No caso da literatura antiga, não nos interessa apenas a tradição grega e latina, mas também alguma outra literatura de origem em outras línguas indo-europeias. Além disso, pretendemos inserir nessa categoria obras de períodos históricos mais recentes. O projeto é desenvolver algumas coleções para suprir lacunas importantes observadas no mundo editorial brasileiro, especialmente aquelas dedicadas à literatura antiga, à história do direito e da política, e das ideias subjacentes a essas áreas, não só com a tradução de fontes primárias, mas também com a edição de obras de crítica e teoria modernas.

Com o advento das redes sociais e do tipo de discussão promovido nesse ambiente, publicar livros se tornou uma tarefa hercúlea. Nesse cenário cultural, quais os principais desafios e expectativas que um editor deve assumir?

Ainda sou bem inexperiente na área, estou apenas começando a sacar algumas coisas importantes no meio. Parece que um dos aspectos mais relevantes, e a meu ver bem positivo, é a questão da agenda, da pauta que nos interessa discutir, dos temas que pretendemos publicar; montar uma editora nos permite fazer escolhas que podem nos aproximar de assuntos de um modo mais profundo e profícuo. Acho ainda que o livro permite não só eleger e se debruçar sobre uma pauta por nós escolhida, mas também carrega uma possibilidade de debate muito mais produtivo e civilizado, na medida em que a narrativa “livro” tem um ritmo próprio distinto da velocidade frenética, e no mais das vezes estéril, das redes sociais. Parece que a velocidade do livro é muito mais adequada ao ser humano, ao menos é o que pude notar até agora.

“O livro carrega uma possibilidade de debate muito mais produtivo e civilizado, na medida em que a narrativa ‘livro’ tem um ritmo próprio distinto da velocidade frenética, e no mais das vezes estéril, das redes sociais.”

Marcelo Azevedo

A respeito do mercado de livros digitais, por que ainda vale a pena investir num livro físico? Em outras palavras: quais experiências um livro físico ainda pode oferecer diante da facilidade e do custo de um livro digital?

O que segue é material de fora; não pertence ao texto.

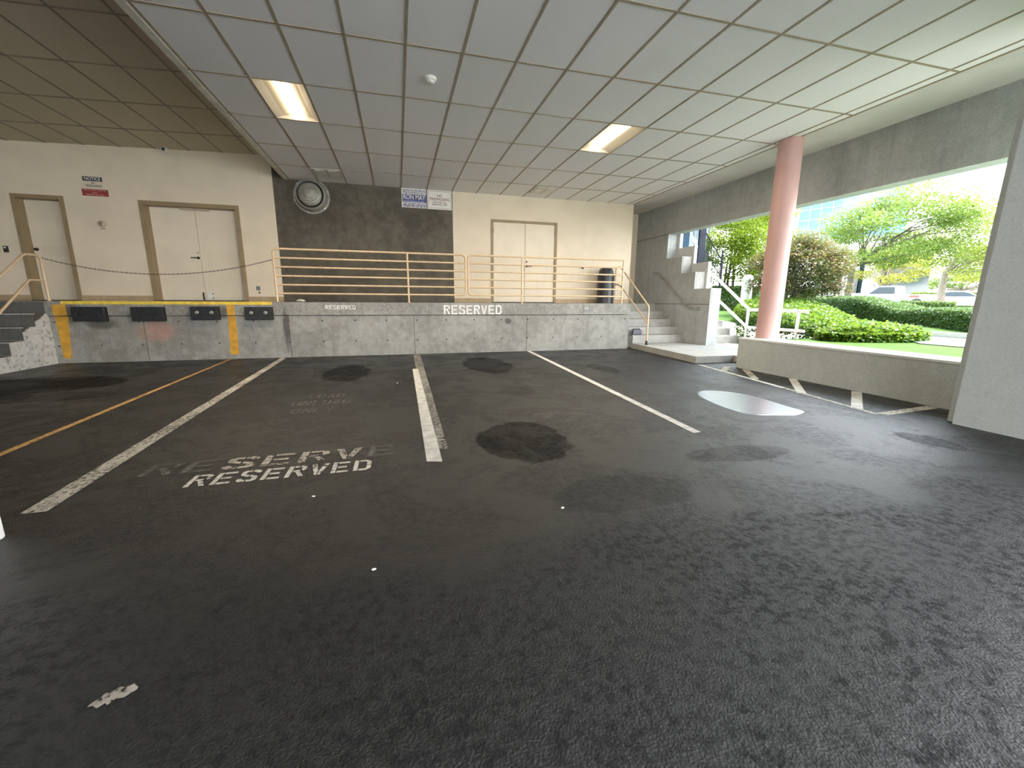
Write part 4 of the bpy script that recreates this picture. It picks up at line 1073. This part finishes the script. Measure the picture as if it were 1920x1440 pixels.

Vou dar minha opinião, a despeito de ela não valer quase nada, pois não tenho dados confiáveis para compartilhar. Acho que o livro físico se encaixa perfeitamente na anatomia humana, e talvez isso explique tamanha longevidade do artefato livro.

Outro dia assisti a um trecho de uma entrevista de um especialista europeu, apontado como grande conhecedor do mundo dos livros, que falava sobre uma mudança de ótica ocorrida nos últimos 20 anos, acerca justamente dessa questão do formato do livro, físico e digital. Acho que foi a opinião mais abalizada que já ouvi até agora, e me parece fazer muito sentido. Disse o especialista que há 20 anos a percepção era de que o livro físico cederia lugar definitivamente ao livro digital, mas que o discurso em forma de livro seria eterno. Pois bem, a percepção hoje é outra (ao menos na avaliação dele); aliás, é completamente outra, exatamente oposta, pois o livro físico continua a dominar o mercado, e o crescimento do livro digital estancou e corresponde a no máximo 10% do mercado (em alguns lugares não chega a 5%). Demais disso, a “forma narrativa” livro, que parecia eterna, vai cedendo espaço cada vez maior a outros formatos de “discursos” (a forma como se fala no Twiiter, no e-mail, no Facebook, no WhatsApp etc.). Como eu disse, ainda sou leigo no assunto e não posso cravar prognóstico nenhum, mas a aparência é essa mesmo. Ao menos na visão do especialista.

A Editora Mnēma nasceu em 2020 para levar qualidade editorial aos leitores interessados em literatura antiga, história, filosofia, direito, política e humanidades, em princípio com livros físicos, mas não fechamos as portas para alternativas digitais que possam ser sustentáveis. A minha experiência pessoal é a de que livro digital é apenas para consultas pontuais, mas isso pode mudar. Estamos atentos.